Work to be completed — Collect each line of the records containing the string "Blender".
--------------------------------------------------
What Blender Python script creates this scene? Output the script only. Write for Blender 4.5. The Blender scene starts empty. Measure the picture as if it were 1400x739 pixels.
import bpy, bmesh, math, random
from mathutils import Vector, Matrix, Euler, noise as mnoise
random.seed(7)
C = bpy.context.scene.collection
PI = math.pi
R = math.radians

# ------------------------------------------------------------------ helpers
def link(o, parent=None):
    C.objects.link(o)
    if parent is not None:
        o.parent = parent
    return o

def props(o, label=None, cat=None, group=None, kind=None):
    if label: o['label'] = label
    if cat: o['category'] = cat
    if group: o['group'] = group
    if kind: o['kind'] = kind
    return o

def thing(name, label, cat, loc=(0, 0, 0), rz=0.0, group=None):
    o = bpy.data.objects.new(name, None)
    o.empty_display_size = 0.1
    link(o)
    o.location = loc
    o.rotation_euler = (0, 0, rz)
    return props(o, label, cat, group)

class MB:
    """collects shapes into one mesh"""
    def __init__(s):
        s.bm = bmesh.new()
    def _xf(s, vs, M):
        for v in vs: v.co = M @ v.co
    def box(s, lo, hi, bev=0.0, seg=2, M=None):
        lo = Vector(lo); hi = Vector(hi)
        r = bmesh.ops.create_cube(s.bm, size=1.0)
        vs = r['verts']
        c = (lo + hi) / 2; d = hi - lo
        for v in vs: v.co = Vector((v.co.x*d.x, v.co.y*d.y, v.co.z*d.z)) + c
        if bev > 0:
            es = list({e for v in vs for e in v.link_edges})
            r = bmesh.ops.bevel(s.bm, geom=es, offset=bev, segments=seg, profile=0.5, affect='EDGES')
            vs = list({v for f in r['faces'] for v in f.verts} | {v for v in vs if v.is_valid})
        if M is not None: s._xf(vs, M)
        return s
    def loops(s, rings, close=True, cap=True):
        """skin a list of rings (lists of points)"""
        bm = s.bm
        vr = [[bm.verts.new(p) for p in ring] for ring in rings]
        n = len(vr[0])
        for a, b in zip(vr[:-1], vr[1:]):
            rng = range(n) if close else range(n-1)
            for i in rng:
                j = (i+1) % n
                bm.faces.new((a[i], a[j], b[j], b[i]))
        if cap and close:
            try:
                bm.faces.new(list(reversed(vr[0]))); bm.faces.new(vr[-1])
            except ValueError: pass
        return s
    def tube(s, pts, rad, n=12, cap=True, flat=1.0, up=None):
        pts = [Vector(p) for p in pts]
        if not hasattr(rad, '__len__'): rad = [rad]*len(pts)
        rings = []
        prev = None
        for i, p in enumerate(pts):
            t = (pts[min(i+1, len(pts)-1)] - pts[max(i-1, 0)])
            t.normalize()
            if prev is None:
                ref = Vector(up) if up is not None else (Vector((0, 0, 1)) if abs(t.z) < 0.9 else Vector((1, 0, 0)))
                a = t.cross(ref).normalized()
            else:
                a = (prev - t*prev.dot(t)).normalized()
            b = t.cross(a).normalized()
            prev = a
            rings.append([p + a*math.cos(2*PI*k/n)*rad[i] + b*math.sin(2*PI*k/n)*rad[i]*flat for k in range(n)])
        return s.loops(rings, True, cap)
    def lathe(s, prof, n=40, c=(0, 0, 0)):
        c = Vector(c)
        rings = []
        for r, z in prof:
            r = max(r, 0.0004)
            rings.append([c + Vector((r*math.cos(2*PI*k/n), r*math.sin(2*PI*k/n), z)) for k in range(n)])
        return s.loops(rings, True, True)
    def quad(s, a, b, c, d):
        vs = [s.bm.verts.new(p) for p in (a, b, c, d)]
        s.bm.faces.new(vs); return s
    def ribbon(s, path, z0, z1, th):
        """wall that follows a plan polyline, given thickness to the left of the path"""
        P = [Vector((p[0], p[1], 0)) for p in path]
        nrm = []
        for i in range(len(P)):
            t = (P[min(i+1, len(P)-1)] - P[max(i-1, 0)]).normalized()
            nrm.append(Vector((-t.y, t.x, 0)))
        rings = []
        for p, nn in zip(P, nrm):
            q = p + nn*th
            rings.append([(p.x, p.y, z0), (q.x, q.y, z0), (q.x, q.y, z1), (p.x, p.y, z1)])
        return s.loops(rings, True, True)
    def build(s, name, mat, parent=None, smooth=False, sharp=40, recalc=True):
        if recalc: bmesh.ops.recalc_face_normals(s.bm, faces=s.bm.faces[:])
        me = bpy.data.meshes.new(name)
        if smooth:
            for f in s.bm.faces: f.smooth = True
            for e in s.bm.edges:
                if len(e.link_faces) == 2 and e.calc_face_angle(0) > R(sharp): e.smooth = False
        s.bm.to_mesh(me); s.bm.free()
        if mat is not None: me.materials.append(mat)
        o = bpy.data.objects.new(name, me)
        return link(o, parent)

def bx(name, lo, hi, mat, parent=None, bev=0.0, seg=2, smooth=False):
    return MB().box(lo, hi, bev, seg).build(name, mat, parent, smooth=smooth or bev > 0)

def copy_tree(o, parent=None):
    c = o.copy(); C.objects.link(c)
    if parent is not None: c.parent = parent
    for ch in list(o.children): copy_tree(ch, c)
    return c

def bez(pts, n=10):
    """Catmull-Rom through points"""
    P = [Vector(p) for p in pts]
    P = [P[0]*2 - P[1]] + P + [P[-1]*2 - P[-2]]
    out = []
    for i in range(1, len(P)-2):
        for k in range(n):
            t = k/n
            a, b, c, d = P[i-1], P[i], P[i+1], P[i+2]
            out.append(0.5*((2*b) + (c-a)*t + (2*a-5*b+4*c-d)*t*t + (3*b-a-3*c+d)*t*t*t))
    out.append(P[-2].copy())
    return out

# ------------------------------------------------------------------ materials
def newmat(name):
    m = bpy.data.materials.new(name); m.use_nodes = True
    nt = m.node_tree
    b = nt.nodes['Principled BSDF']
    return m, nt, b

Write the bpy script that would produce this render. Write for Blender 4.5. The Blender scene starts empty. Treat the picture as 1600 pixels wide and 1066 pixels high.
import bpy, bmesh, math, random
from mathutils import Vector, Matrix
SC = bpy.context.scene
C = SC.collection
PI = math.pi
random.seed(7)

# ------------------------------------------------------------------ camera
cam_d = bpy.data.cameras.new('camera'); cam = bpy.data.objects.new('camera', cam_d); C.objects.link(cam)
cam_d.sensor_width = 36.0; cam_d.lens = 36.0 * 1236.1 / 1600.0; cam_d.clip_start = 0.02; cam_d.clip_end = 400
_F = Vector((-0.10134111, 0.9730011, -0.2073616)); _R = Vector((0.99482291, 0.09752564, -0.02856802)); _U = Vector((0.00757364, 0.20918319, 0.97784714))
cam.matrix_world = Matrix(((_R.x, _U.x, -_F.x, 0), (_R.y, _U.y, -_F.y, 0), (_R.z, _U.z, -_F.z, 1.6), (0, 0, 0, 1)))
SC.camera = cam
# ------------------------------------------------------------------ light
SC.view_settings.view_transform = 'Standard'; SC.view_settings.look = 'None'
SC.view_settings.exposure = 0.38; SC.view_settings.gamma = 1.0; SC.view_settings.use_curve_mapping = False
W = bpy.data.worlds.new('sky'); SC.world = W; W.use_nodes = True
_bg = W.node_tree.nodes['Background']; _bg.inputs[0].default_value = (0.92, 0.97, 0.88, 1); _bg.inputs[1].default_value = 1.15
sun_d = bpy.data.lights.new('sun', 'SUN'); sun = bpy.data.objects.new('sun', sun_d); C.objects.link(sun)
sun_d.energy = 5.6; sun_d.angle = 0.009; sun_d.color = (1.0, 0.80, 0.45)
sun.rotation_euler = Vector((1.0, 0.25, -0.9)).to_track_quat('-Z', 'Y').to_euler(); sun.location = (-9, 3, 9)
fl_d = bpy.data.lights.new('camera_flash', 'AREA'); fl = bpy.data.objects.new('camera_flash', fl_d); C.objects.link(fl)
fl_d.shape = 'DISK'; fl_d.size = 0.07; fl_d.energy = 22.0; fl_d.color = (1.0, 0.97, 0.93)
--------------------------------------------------
Correct result —
What Blender Python script creates this scene? Output the script only. Write for Blender 4.5. The Blender scene starts empty. Measure the picture as if it were 1400x739 pixels.
Write the bpy script that would produce this render. Write for Blender 4.5. The Blender scene starts empty. Treat the picture as 1600 pixels wide and 1066 pixels high.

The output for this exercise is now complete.